** begin Extracted entries **

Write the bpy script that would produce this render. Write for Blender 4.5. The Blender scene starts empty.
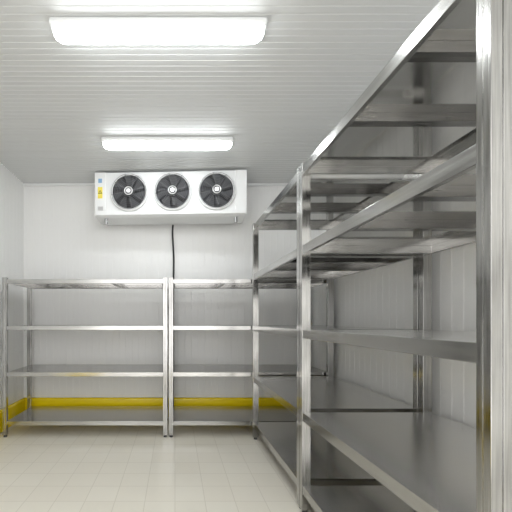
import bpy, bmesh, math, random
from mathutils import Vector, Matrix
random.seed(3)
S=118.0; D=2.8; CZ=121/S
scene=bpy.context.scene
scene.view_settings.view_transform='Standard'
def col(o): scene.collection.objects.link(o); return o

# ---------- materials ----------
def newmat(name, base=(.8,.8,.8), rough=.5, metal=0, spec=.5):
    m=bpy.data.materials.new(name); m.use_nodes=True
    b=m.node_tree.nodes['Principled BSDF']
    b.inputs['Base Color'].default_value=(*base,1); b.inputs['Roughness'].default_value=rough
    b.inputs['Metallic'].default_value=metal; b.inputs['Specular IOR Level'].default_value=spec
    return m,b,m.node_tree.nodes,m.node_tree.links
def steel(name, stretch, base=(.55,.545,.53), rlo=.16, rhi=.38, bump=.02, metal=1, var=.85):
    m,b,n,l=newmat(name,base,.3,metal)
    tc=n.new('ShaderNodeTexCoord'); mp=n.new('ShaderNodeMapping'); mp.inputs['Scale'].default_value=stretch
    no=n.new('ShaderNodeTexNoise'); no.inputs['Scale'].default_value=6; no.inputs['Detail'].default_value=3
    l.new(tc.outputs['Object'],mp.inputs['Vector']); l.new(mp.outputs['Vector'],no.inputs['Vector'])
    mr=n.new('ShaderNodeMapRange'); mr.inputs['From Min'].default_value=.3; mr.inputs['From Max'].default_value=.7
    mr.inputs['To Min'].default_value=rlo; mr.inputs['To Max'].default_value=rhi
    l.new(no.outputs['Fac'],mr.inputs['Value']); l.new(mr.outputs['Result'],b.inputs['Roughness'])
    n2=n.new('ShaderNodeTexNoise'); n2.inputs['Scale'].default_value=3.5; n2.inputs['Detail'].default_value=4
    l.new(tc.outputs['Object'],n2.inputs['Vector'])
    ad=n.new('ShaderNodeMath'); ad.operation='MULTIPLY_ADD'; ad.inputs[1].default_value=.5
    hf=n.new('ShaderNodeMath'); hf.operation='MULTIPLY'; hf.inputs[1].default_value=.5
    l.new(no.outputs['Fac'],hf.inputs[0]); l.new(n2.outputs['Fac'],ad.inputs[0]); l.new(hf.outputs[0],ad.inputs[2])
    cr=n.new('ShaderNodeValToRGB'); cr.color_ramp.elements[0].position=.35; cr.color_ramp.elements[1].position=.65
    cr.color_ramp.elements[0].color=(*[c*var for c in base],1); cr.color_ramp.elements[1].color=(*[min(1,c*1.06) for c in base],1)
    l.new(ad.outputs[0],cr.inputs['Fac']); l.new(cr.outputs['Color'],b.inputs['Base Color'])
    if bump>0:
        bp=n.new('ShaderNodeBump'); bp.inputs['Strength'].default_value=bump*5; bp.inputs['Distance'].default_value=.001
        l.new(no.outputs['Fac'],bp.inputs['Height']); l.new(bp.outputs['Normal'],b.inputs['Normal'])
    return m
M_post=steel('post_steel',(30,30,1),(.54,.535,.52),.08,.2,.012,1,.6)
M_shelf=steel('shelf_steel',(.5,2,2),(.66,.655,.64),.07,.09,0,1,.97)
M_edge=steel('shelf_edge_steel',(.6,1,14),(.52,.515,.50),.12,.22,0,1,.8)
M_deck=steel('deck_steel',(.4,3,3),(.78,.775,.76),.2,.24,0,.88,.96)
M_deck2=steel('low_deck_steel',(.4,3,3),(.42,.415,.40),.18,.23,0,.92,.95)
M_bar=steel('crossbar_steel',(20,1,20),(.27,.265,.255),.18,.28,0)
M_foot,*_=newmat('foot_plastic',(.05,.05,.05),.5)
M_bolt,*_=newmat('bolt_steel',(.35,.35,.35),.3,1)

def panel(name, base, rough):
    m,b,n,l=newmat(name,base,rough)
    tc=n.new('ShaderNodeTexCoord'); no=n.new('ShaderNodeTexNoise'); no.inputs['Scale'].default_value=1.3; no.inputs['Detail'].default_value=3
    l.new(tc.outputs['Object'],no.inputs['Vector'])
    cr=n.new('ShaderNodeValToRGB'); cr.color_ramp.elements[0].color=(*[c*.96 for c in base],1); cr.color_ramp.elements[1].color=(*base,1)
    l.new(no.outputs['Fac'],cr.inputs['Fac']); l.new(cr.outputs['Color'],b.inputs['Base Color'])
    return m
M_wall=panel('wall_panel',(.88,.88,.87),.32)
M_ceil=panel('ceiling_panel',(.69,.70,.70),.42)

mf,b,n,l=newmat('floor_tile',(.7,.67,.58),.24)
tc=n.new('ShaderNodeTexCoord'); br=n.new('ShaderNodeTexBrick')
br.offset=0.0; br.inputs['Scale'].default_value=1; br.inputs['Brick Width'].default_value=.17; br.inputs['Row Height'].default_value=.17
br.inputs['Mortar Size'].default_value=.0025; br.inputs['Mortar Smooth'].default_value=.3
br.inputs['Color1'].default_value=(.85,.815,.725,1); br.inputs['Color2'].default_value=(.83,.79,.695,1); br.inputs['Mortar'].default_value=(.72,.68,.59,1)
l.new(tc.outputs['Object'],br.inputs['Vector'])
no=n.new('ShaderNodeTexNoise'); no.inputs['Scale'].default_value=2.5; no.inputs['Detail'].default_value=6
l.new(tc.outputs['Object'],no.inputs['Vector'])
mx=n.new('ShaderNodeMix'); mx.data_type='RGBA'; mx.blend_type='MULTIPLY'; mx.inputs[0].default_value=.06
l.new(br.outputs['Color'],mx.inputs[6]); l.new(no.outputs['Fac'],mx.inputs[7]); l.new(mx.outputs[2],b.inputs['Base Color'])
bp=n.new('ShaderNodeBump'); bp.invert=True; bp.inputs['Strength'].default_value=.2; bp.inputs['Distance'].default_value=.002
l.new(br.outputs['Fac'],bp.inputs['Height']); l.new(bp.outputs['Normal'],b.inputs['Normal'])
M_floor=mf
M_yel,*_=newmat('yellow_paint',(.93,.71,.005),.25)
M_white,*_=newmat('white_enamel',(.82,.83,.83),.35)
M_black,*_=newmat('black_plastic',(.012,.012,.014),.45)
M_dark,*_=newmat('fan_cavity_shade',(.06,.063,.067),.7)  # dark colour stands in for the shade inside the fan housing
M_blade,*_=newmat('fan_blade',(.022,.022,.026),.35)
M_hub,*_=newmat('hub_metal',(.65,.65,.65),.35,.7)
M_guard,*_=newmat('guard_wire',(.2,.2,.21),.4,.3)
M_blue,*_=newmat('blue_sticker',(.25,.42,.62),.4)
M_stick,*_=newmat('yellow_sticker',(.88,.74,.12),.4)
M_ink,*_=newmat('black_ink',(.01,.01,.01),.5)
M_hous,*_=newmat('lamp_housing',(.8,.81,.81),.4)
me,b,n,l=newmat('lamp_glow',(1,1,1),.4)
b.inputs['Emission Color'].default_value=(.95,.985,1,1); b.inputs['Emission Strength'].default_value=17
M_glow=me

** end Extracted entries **
** begin Extracted entries **

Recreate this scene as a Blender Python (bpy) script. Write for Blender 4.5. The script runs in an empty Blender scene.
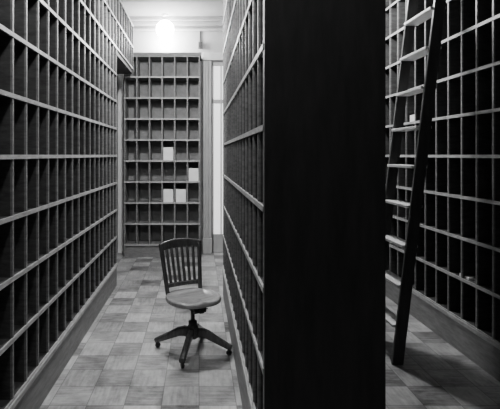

** end Extracted entries **

§ **Task goal**
Exactly and only the lines from the line with "Write the bpy" to the line with "def col(o): scene.collection.objects.link(o);", both ends included, should be echoed. Do not carry over the pictures.

§ **Output for this exercise**
Write the bpy script that would produce this render. Write for Blender 4.5. The Blender scene starts empty.
import bpy, bmesh, math, random
from mathutils import Vector, Matrix
random.seed(3)
S=118.0; D=2.8; CZ=121/S
scene=bpy.context.scene
scene.view_settings.view_transform='Standard'
def col(o): scene.collection.objects.link(o); return o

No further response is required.